Reproduce the data below in full and exclude every picture.

*MATERIAL*
┏━━

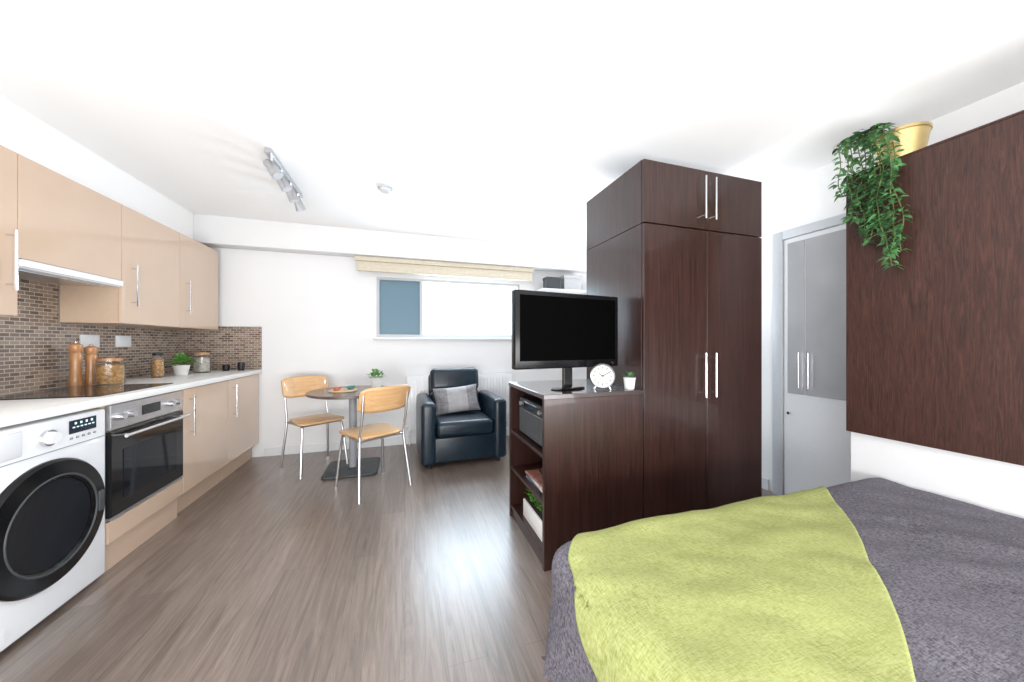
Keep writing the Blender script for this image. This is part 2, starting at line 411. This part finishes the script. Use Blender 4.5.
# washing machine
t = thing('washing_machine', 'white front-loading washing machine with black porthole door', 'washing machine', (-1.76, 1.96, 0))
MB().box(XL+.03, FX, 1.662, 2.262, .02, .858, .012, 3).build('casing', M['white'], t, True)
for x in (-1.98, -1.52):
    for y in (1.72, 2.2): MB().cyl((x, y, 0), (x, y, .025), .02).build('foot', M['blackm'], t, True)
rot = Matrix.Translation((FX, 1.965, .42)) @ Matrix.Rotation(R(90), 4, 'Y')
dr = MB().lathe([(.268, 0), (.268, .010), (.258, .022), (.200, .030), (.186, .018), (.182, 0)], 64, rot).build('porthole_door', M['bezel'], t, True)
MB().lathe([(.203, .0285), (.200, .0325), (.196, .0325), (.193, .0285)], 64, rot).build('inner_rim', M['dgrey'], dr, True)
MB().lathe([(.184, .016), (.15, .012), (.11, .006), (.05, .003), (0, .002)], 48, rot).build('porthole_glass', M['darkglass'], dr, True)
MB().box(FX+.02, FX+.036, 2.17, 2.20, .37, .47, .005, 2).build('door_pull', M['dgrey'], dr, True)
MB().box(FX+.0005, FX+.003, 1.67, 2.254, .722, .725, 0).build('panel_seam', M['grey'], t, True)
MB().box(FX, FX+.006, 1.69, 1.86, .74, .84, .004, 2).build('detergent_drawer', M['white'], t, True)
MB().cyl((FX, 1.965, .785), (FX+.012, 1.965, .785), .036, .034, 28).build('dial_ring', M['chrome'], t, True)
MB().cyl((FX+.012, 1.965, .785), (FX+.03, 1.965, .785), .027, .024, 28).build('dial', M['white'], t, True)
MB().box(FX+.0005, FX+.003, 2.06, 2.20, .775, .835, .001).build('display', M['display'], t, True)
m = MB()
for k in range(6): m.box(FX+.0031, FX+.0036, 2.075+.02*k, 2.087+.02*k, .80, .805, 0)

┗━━

*TASK RESPONSE*
Keep writing the Blender script for this image. This is part 2, starting at line 411. This part finishes the script. Use Blender 4.5.
# washing machine
t = thing('washing_machine', 'white front-loading washing machine with black porthole door', 'washing machine', (-1.76, 1.96, 0))
MB().box(XL+.03, FX, 1.662, 2.262, .02, .858, .012, 3).build('casing', M['white'], t, True)
for x in (-1.98, -1.52):
    for y in (1.72, 2.2): MB().cyl((x, y, 0), (x, y, .025), .02).build('foot', M['blackm'], t, True)
rot = Matrix.Translation((FX, 1.965, .42)) @ Matrix.Rotation(R(90), 4, 'Y')
dr = MB().lathe([(.268, 0), (.268, .010), (.258, .022), (.200, .030), (.186, .018), (.182, 0)], 64, rot).build('porthole_door', M['bezel'], t, True)
MB().lathe([(.203, .0285), (.200, .0325), (.196, .0325), (.193, .0285)], 64, rot).build('inner_rim', M['dgrey'], dr, True)
MB().lathe([(.184, .016), (.15, .012), (.11, .006), (.05, .003), (0, .002)], 48, rot).build('porthole_glass', M['darkglass'], dr, True)
MB().box(FX+.02, FX+.036, 2.17, 2.20, .37, .47, .005, 2).build('door_pull', M['dgrey'], dr, True)
MB().box(FX+.0005, FX+.003, 1.67, 2.254, .722, .725, 0).build('panel_seam', M['grey'], t, True)
MB().box(FX, FX+.006, 1.69, 1.86, .74, .84, .004, 2).build('detergent_drawer', M['white'], t, True)
MB().cyl((FX, 1.965, .785), (FX+.012, 1.965, .785), .036, .034, 28).build('dial_ring', M['chrome'], t, True)
MB().cyl((FX+.012, 1.965, .785), (FX+.03, 1.965, .785), .027, .024, 28).build('dial', M['white'], t, True)
MB().box(FX+.0005, FX+.003, 2.06, 2.20, .775, .835, .001).build('display', M['display'], t, True)
m = MB()
for k in range(6): m.box(FX+.0031, FX+.0036, 2.075+.02*k, 2.087+.02*k, .80, .805, 0)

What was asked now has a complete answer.